Once I lived the life of a millionaire
Spent all my money, didn't have a care
Takin' my friends out for a mighty good time
Champagne and whiskey, gin and wine
Who'd ever think I could fall so low
Ain't got no friends and no place to go
If i ever lay my hand on a dollar again
I'm gonna squeeze it till the eagle grins
'Cause nobody loves you
When you're down and out
In your pocket not one penny
And your friends, you haven't any
But if I ever get back on my feet again
Everybody's gonna be my long lost friends
It's mighty strange but without a doubt
Nobody wants you,
I got to tell ya
Nobody needs you
Nobody loves you when you're down and out.
When you're down and out
There's a whole generation who've never heard of it.
Similarly, they are unaware that you can make popcorn on top of the stove.
I'm now paying off almost 60K in student loans for the MBA I got two years ago. Stupidest damned mistake I made in my life. It represents exactly one line on my résumé and has had no appreciable effect on my job hunt.

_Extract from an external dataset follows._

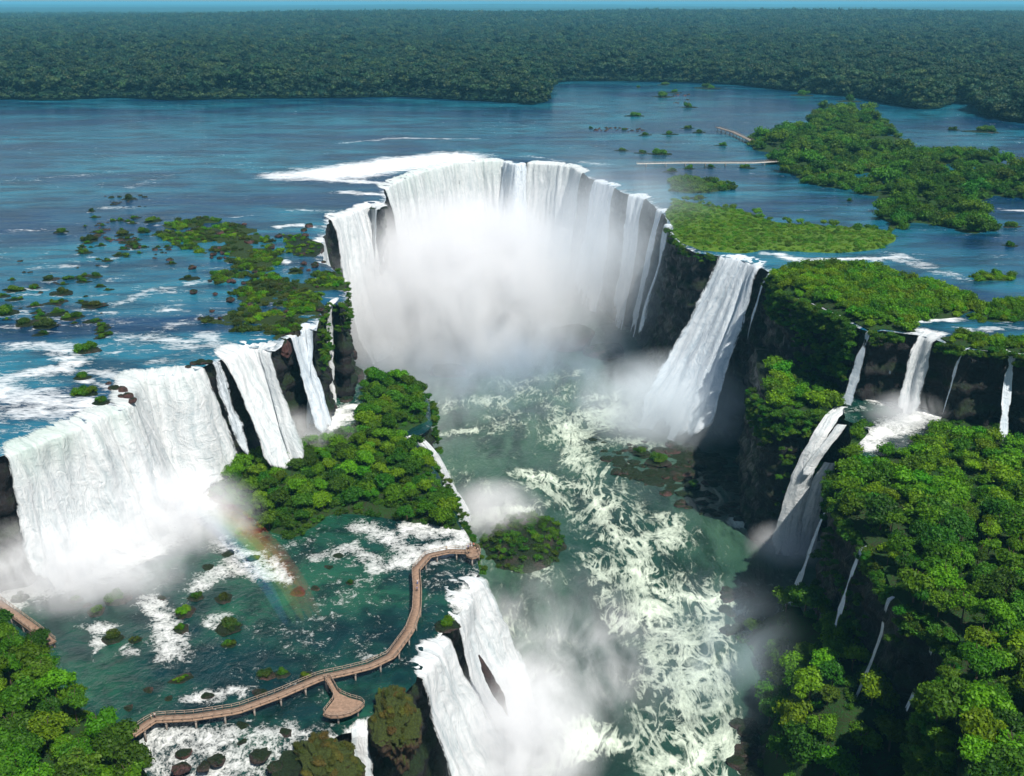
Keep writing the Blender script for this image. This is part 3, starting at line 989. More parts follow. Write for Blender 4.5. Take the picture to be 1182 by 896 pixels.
# ledge streams
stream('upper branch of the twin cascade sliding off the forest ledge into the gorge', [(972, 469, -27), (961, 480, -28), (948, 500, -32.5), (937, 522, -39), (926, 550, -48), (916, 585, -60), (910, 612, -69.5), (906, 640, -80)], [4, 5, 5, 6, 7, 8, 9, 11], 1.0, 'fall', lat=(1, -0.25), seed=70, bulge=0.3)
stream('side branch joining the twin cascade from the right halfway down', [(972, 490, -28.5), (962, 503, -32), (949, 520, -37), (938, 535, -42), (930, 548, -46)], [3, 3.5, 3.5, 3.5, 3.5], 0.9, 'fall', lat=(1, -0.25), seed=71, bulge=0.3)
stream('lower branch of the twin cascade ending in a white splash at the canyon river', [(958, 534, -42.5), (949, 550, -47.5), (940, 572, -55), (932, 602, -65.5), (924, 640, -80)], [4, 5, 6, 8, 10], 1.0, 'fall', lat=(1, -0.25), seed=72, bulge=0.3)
waterfall('faint thread of water on the dark wall just right of the twin cascade', [(965, 560), (966, 566)], ZR, ZL, 5, 7, 0.55, seed=73, mat='fall_shade', up=2)
waterfall('dim trickle on the dark alcove wall left of the thin white fall', [(1000, 626), (1003, 630)], ZR, ZL, 5, 7, 0.53, seed=74, mat='fall_shade', up=2)
waterfall('thin white fall in the dark alcove below the right forest', [(1031, 684), (1036, 690)], ZR, ZL, 5, 7, 0.80, seed=75, up=2)
waterfall('dimmest trickle at the back of the dark alcove', [(1085, 713), (1089, 716)], ZR, -62, 4, 6, 0.70, seed=76, mat='fall_shade', up=2)
stream('curved white stream running off the tip of the wooded middle shelf', [(470, 503, -37.6), (484, 509, -39.5), (496, 524, -45), (506, 545, -53), (517, 572, -63), (530, 603, -76)], [4, 5, 6, 7, 9, 12], 1.1, 'fall', lat=(1, 0.5), seed=77)
# lower shelf falls
waterfall('white fall just below the far end of the walkway, plunging into the gorge', [(519, 716), (530, 700), (543, 678), (554, 660)], ZS, ZL, 6, 9, 1.12, flare=8, seed=80, up=7)
waterfall('largest white fall at the bottom, right of the brown boulder and over a black rib', [(481, 781), (492, 763), (503, 745), (516, 730)], ZS, ZL, 6, 9, 1.12, flare=8, seed=84, up=6, gaps=((0.36, 0.46, 0.22),))
waterfall('short white cascade between the two mossy brown boulders at the bottom', [(398, 842), (412, 840), (432, 838)], ZS, -56, 4, 4, 1.0, flare=1.5, seed=87, up=4)

# ------------------------------------------------------------------ plants


def ico(sub=2):
    import bmesh
    bm = bmesh.new()
    bmesh.ops.create_icosphere(bm, subdivisions=sub, radius=1.0)
    v = np.array([q.co[:] for q in bm.verts])
    f = np.array([[q.index for q in g.verts] for g in bm.faces])
    bm.free()
    return v, f


ICO1, ICO2, ICO3, ICO4 = ico(1), ico(2), ico(3), ico(4)


def crown_geo(seed, lobes=9, leaves=1500, leaf=0.075, hull=ICO1, squash=0.62, spread=0.62):
    """uneven crown of leaf-sized faces gathered on several clumps; unit radius, base at z=0"""
    g = np.random.default_rng(seed)
    cs, rs = [], []
    for k in range(lobes):
        a = g.uniform(0, 2 * math.pi)
        r = spread * math.sqrt(g.uniform(0.02, 1))
        rr = g.uniform(0.28, 0.50) if lobes < 12 else g.uniform(0.15, 0.40)
        zz = (0.95 - 0.75 * r ** 2) * squash + g.uniform(-0.2, 0.16)
        cs.append((r * math.cos(a), r * math.sin(a), zz))
        rs.append(rr)
    cs, rs = np.array(cs), np.array(rs)
    V, Fc, lv = [], [], []
    n = 0
    for c, r in zip(cs, rs):
        hv = hull[0] * r * 0.66 * (1 + 0.25 * fbm(hull[0][:, 0] * 2 + c[0] * 9, hull[0][:, 1] * 2, hull[0][:, 2] * 2, 2, seed)[:, None])
        hv = hv * np.array([1, 1, 0.85]) + c
        V.append(hv)
        Fc.append(hull[1] + n)
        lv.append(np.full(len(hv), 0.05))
        n += len(hv)
    w = rs ** 2 / (rs ** 2).sum()
    li = g.choice(len(rs), leaves, p=w)
    d = g.normal(size=(leaves, 3))
    d[:, 2] = np.where(d[:, 2] < -0.35, -d[:, 2] * 0.6, d[:, 2])
    d /= np.linalg.norm(d, axis=1, keepdims=True)
    rad = rs[li] * (0.66 + 0.62 * g.uniform(0, 1, leaves) ** 1.7)
    P = cs[li] + d * rad[:, None] * np.array([1, 1, 0.85])
    nn = d + g.normal(size=(leaves, 3)) * 0.55
    nn /= np.linalg.norm(nn, axis=1, keepdims=True)
    t1 = np.cross(nn, g.normal(size=(leaves, 3)))
    t1 /= np.maximum(np.linalg.norm(t1, axis=1, keepdims=True), 1e-6)
    t2 = np.cross(nn, t1)
    sz = leaf * g.uniform(0.6, 1.35, leaves)[:, None]
    q = np.stack([P - t1 * sz, P + t2 * sz * 0.6, P + t1 * sz, P - t2 * sz * 0.6], 1).reshape(-1, 3)
    f = np.arange(leaves * 4).reshape(-1, 4) + n
    tri = np.vstack([f[:, [0, 1, 2]], f[:, [0, 2, 3]]])
    V.append(q)
    Fc.append(tri)
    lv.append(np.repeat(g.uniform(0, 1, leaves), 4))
    return np.concatenate(V), np.concatenate(Fc), np.concatenate(lv)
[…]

It would have been a better investment to spend the money on lottery tickets.
But that beats a Walmart job for $6 an hour. At least he was able to get a job unlike tool & die makers, factory workers, programmers, etc.

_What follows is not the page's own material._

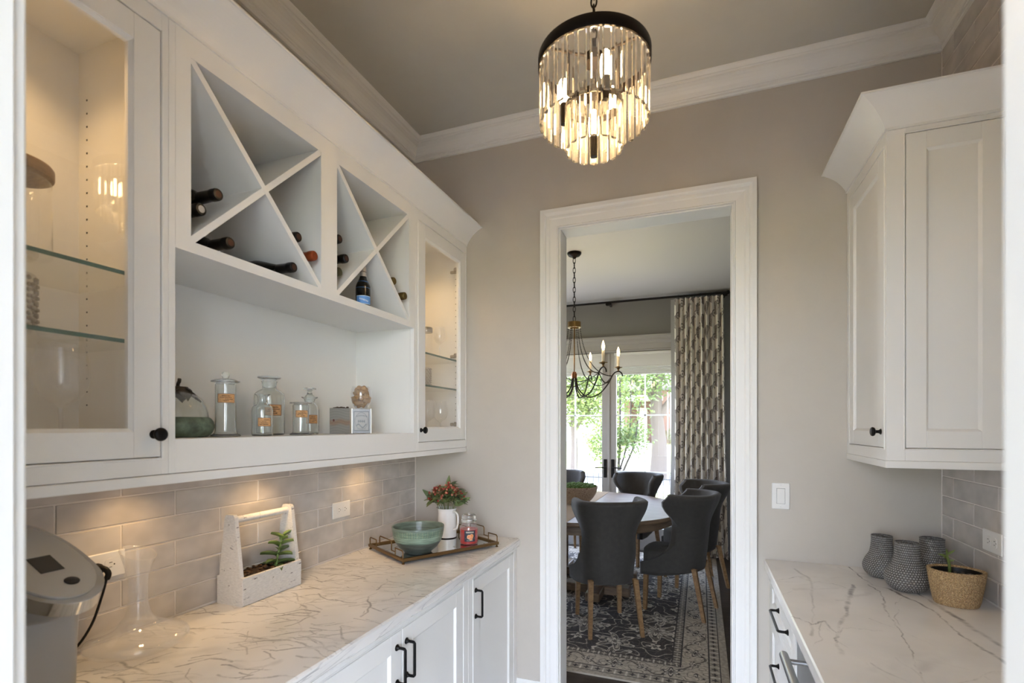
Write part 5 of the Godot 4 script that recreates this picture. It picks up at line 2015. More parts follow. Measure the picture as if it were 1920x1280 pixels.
func build_shelf() -> void:
	var y := 1.4755
	# squat pot with glass dome, mostly hidden by the frame
	var o := thing("lidded_pot", "squat green glazed pot with glass dome and bronze leaf lid, partly behind the cabinet frame", "pot", V(-1.36, y, 0.978))
	var g := Geo.new()
	M.patina = mat(Color.WHITE, 0.5)
	M.patina.albedo_texture = noise_tex(66, 0.02, Color(0.22, 0.26, 0.22), Color(0.50, 0.58, 0.50))
	triplanar(M.patina, Vector3.ONE * 6.0, false)
	g.lathe(curve(P2([0.0001, 0.004, 0.06, 0.0, 0.078, 0.006, 0.088, 0.025, 0.086, 0.043, 0.078, 0.054, 0.074, 0.054, 0.078, 0.04, 0.076, 0.012, 0.0001, 0.008]), 4), 48, Vector3.ZERO, 0.5)
	obj("body", g, M.patina, o)
	g = Geo.new()
	g.lathe(hollow(curve(P2([0.075, 0.055, 0.072, 0.075, 0.062, 0.10, 0.045, 0.118, 0.028, 0.127]), 4), 0.0025, 0.0), 44)
	obj("dome", g, M.jar, o)
	g = Geo.new()
	for k in 5:
		var a := TAU * k / 5 + 0.2
		g.leaf(Vector3(cos(a) * -0.008, 0.140, sin(a) * -0.008), Vector3(cos(a), -0.42, sin(a)), Vector3(-sin(a), 0, cos(a)), 0.075, 0.05, 0.14, 6, 0.0015)
	g.tube(curve([Vector3(0, 0.136, 0), Vector3(0.004, 0.148, 0.002), Vector3(0.014, 0.153, 0.006), Vector3(0.018, 0.161, 0.008)], 4), 0.0045, 8)
	g.lathe(P2([0.0001, 0.124, 0.03, 0.126, 0.024, 0.140, 0.0001, 0.142]), 20)
	obj("leaf_lid", g, M.antique_dark if M.has("antique_dark") else mat(Color(0.27, 0.24, 0.21), 0.5, 0.5), o)
	# footed cylinder with knobbed lid
	jar("footed_jar", "tall footed cylinder jar with knobbed glass lid, left on the open shelf", V(-1.30, y, 1.078),
		curve(P2([0.0001, 0.003, 0.025, 0.001, 0.038, 0.0, 0.0395, 0.004, 0.032, 0.009, 0.0285, 0.015, 0.0275, 0.03, 0.0275, 0.09, 0.0275, 0.145, 0.0275, 0.153]), 3),
		curve(P2([0.0001, 0.1525, 0.0245, 0.1525, 0.0245, 0.157, 0.037, 0.1585, 0.038, 0.162, 0.033, 0.1635, 0.026, 0.1665, 0.013, 0.1675, 0.008, 0.170, 0.0105, 0.177, 0.011, 0.184, 0.006, 0.189, 0.0001, 0.190]), 3), [0.0279, 0.098, 0.124, 1.75, 0.98, 0])
	# big bottle behind, small one before it
	var big := curve(P2([0.0001, 0.003, 0.04, 0.0, 0.0475, 0.004, 0.049, 0.015, 0.049, 0.07, 0.049, 0.125, 0.045, 0.142, 0.033, 0.152, 0.0235, 0.157, 0.022, 0.165, 0.0235, 0.178, 0.026, 0.183]), 3)
	jar("apothecary_bottle", "largest clear apothecary bottle with broad flat stopper, at the back of the shelf", V(-1.385, y, 1.318), big,
		curve(P2([0.0001, 0.160, 0.0185, 0.161, 0.0215, 0.184, 0.023, 0.189, 0.036, 0.1935, 0.037, 0.1975, 0.033, 0.2, 0.0001, 0.2005]), 3), [0.0494, 0.066, 0.103, 1.1, 1.1, 1])
	var small := curve(P2([0.0001, 0.003, 0.024, 0.0, 0.0295, 0.003, 0.031, 0.012, 0.031, 0.045, 0.031, 0.078, 0.027, 0.092, 0.018, 0.098, 0.0145, 0.102, 0.0135, 0.110, 0.015, 0.122, 0.022, 0.127, 0.0225, 0.130]), 3)
	jar("apothecary_bottle", "small clear apothecary bottle standing in front of the largest one", V(-1.275, y, 1.186), small, [], [0.0314, 0.030, 0.056, 1.25, 1.05, 2])
	# the second pair
	jar("apothecary_bottle", "clear bottle with flanged lip and mushroom stopper, behind a footed jar", V(-1.375, y, 1.497),
		curve(P2([0.0001, 0.003, 0.026, 0.0, 0.0315, 0.003, 0.033, 0.012, 0.033, 0.05, 0.033, 0.088, 0.029, 0.105, 0.021, 0.113, 0.0175, 0.12, 0.02, 0.131, 0.028, 0.136, 0.0285, 0.1395]), 3),
		curve(P2([0.0001, 0.118, 0.014, 0.119, 0.017, 0.1405, 0.012, 0.148, 0.0075, 0.157, 0.010, 0.163, 0.022, 0.168, 0.0225, 0.171, 0.016, 0.1745, 0.0001, 0.175]), 3), [0.0334, 0.040, 0.072, 1.0, 1.15, 0])
	jar("footed_jar", "short footed jar with a flat glass lid, middle of the open shelf", V(-1.28, y, 1.352),
		curve(P2([0.0001, 0.003, 0.022, 0.001, 0.034, 0.0, 0.0355, 0.0035, 0.029, 0.008, 0.0265, 0.013, 0.026, 0.03, 0.026, 0.07, 0.026, 0.095, 0.026, 0.103]), 3),
		curve(P2([0.0001, 0.1025, 0.023, 0.1025, 0.023, 0.106, 0.034, 0.1065, 0.0355, 0.109, 0.033, 0.112, 0.0001, 0.1125]), 3), [0.0264, 0.060, 0.084, 1.6, 0.9, 1])
	# weathered crate and printed glass cube
	o = thing("wooden_crate", "small weathered grey wooden box filled with potpourri, at the shelf's right end", "box", V(-1.366, y, 1.655), 0.67)
	var crate := mat(Color.WHITE, 0.7)
	crate.albedo_texture = paint(256, 256, func(u: float, v: float) -> Color:
		var c := Color(0.56, 0.55, 0.52)
		var band := absf(v - 0.55 - 0.03 * sin(u * 9.0))
		c = c.lerp(Color(0.58, 0.45, 0.36), clampf(1.0 - band * 7.0, 0.0, 0.75))
		var k := Vector2((u - 0.2) * 1.0, v - 0.48).length()
		if k < 0.05:
			c = Color(0.42, 0.24, 0.2)
		return c * (0.94 + 0.03 * sin(v * 60.0 + 3.0 * sin(u * 5.0))))
	g = Geo.new()
	for s in [-1.0, 1.0]:
		var a := Vector3(s * 0.038, 0, 0.039)
		g.quad(Vector3(s * 0.038, 0, 0.039), Vector3(s * 0.038, 0, -0.039), Vector3(s * 0.038, 0.102, -0.039), Vector3(s * 0.038, 0.102, 0.039), Vector3(s, 0, 0), Vector2(0, 1), Vector2(1, 0))
		g.quad(Vector3(s * 0.031, 0, 0.032), Vector3(s * 0.031, 0, -0.032), Vector3(s * 0.031, 0.102, -0.032), Vector3(s * 0.031, 0.102, 0.032), Vector3(-s, 0, 0), Vector2(0, 1), Vector2(1, 0))
		g.quad(Vector3(-0.038, 0, s * 0.039), Vector3(0.038, 0, s * 0.039), Vector3(0.038, 0.102, s * 0.039), Vector3(-0.038, 0.102, s * 0.039), Vector3(0, 0, s), Vector2(0, 1), Vector2(1, 0))
		g.quad(Vector3(-0.031, 0, s * 0.032), Vector3(0.031, 0, s * 0.032), Vector3(0.031, 0.102, s * 0.032), Vector3(-0.031, 0.102, s * 0.032), Vector3(0, 0, -s), Vector2(0, 1), Vector2(1, 0))
		g.quad(Vector3(s * 0.038, 0.102, 0.039), Vector3(s * 0.031, 0.102, 0.032), Vector3(s * 0.031, 0.102, -0.032), Vector3(s * 0.038, 0.102, -0.039), Vector3.UP)
		g.quad(Vector3(0.038, 0.102, s * 0.039), Vector3(0.031, 0.102, s * 0.032), Vector3(-0.031, 0.102, s * 0.032), Vector3(-0.038, 0.102, s * 0.039), Vector3.UP)
	obj("box", g, crate, o)
	g = Geo.new()
	g.bx(-0.031, 0.031, 0.08, 0.094, -0.032, 0.032)
	for k in 45:
		var p := Vector3(rng.randf_range(-0.03, 0.03), rng.randf_range(0.096, 0.106), rng.randf_range(-0.031, 0.031))
		g.ball(p, rng.randf_range(0.003, 0.0065), 6, Vector3(1.0, 0.6, 1.3))
	obj("potpourri", g, mat(Color(0.30, 0.23, 0.17), 0.9), o).set_meta("kind", "stuff")
	o = thing("glass_cube", "square glass holder with grey vintage print, in front of the weathered box", "holder", V(-1.298, y, 1.702), 0.67)
	var pr := mat(Color.WHITE, 0.25)
	pr.albedo_texture = paint(192, 192, func(u: float, v: float) -> Color:
		var c := Color(0.55, 0.53, 0.51)
		var e := minf(minf(u, 1.0 - u), minf(v, 1.0 - v))
		var ink := Color(0.27, 0.27, 0.29)
		if e < 0.09:
			c = Color(0.40, 0.41, 0.43) if fposmod((u + v) * 17.0, 1.0) < 0.55 else Color(0.66, 0.67, 0.69)
		elif e < 0.125:
			c = ink
		else:
			var q := Vector2(u - 0.5, v - 0.5)
			var r := q.length()
			if absf(v - 0.27 - 0.25 * q.x * q.x * 2.0) < 0.028 and absf(q.x) < 0.3 and sin(u * 75.0) > -0.2:
				c = ink
			if absf(v - 0.51) < 0.05 and absf(q.x) < 0.19 and (sin(u * 60.0) > 0.1 or absf(v - 0.51) < 0.015):
				c = ink
			if absf(v - 0.70 - 0.07 * sin(u * 14.0)) < 0.03 and absf(q.x) < 0.27:
				c = ink
			if absf(r - 0.345) < 0.012 or absf(v - 0.83) < 0.02 and absf(q.x) < 0.24 and sin(u * 88.0) > 0.0:
				c = ink.lerp(c, 0.35)
		return c)
	g = Geo.new()
	for e in [[Vector3(1, 0, 0), Vector3(0, 0, -1)], [Vector3(-1, 0, 0), Vector3(0, 0, 1)], [Vector3(0, 0, 1), Vector3(1, 0, 0)], [Vector3(0, 0, -1), Vector3(-1, 0, 0)]]:
		var n: Vector3 = e[0]
		var t: Vector3 = e[1]
		var h := 0.036
		g.quad(n * h - t * h + Vector3(0, 0.002, 0), n * h + t * h + Vector3(0, 0.002, 0), n * h + t * h + Vector3(0, 0.099, 0), n * h - t * h + Vector3(0, 0.099, 0), n, Vector2(0, 1), Vector2(1, 0))
	g.quad(Vector3(-0.036, 0.099, -0.036), Vector3(0.036, 0.099, -0.036), Vector3(0.036, 0.099, 0.036), Vector3(-0.036, 0.099, 0.036), Vector3.UP, Vector2(0.02, 0.02), Vector2(0.05, 0.05))
	g.quad(Vector3(-0.036, 0.002, -0.036), Vector3(0.036, 0.002, -0.036), Vector3(0.036, 0.002, 0.036), Vector3(-0.036, 0.002, 0.036), Vector3.DOWN, Vector2(0.02, 0.02), Vector2(0.05, 0.05))
	obj("printed_core", g, pr, o)
	for s in [-1.0, 1.0]:
		for t in [-1.0, 1.0]:
			g = Geo.new()
			g.bx(s * 0.035, s * 0.0385, 0, 0.101, t * 0.035, t * 0.0385, 0.0008)
			obj("corner_strip", g, M.nickel, o)
	# tumbler full of corks on the cube
	o = thing("cork_glass", "round stemless glass full of wine corks standing on the printed cube", "glass", V(-1.298, y + 0.1015, 1.702))
	g = Geo.new()
	g.lathe(hollow(curve(P2([0.0001, 0.002, 0.018, 0.0, 0.027, 0.005, 0.037, 0.025, 0.042, 0.048, 0.041, 0.07, 0.036, 0.09]), 4), 0.0015, 0.006), 40)
	obj("bowl", g, M.thin, o)
	var cork := mat(Color.WHITE, 0.85)
	cork.albedo_texture = noise_tex(67, 0.05, Color(0.55, 0.41, 0.26), Color(0.78, 0.64, 0.44))
	triplanar(cork, Vector3.ONE * 14.0, false)
	var r2 := RandomNumberGenerator.new()
	r2.seed = 3
	var cg := Geo.new()
	cg.lathe(P2([0.0001, -0.0165, 0.0085, -0.0165, 0.0092, -0.0158, 0.0092, 0.0158, 0.0085, 0.0165, 0.0001, 0.0165]), 14)
	var cm := cg.mesh()
	for e in [[-0.012, 0.020, 0.006], [0.012, 0.021, -0.005], [0.0, 0.022, 0.018], [0.0, 0.036, -0.014], [-0.019, 0.043, 0.012], [0.02, 0.044, 0.014], [0.018, 0.047, -0.014], [-0.018, 0.046, -0.014], [0.0, 0.058, 0.018], [0.001, 0.062, -0.004], [-0.017, 0.068, 0.006], [0.018, 0.069, 0.006], [0.002, 0.076, 0.014], [0.004, 0.078, -0.015], [0.025, 0.034, 0.003], [-0.026, 0.034, -0.002], [0.004, 0.048, 0.026], [-0.004, 0.046, -0.027], [-0.026, 0.056, -0.004], [0.027, 0.058, 0.0], [-0.010, 0.080, -0.002], [0.014, 0.083, 0.002]]:
		var c := obj("cork", cm, cork, o, Vector3(e[0], e[1], e[2]))
		c.rotation = Vector3(r2.randf_range(-1.4, 1.4), r2.randf_range(0, 6), r2.randf_range(-1.4, 1.4))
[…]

It is not just an old "Set of values". It is being educated in basics, before the NEA managed to start teaching "Feeling good about Failure", rather than teaching people to succeed.
It is being able to make change mentally, and knowing how to do long division and communicate in writing, and have some basic general Science.
Now, we are awarding PhD's in (Hahaha) "Urban Studies".
I know stockbrokers and dot-commers. What special skills are needed for either, that a bright 14-year-old could not acquire? How to fleece widows by churning their portfolios, or how to hire a thousand people to "manage a WEBSITE"?
Sorry, but these were never real jobs in the first place. And if a child-free couple made a few hundred thousand in the good years, and saved nothing, while having few expenses, now they know more...and have learned more then a hundred thousand in "Feel Good about Failure" tuition could ever have taught them. The good ones will rise stronger for it, the bad ones will be doing what they should have been in the first place.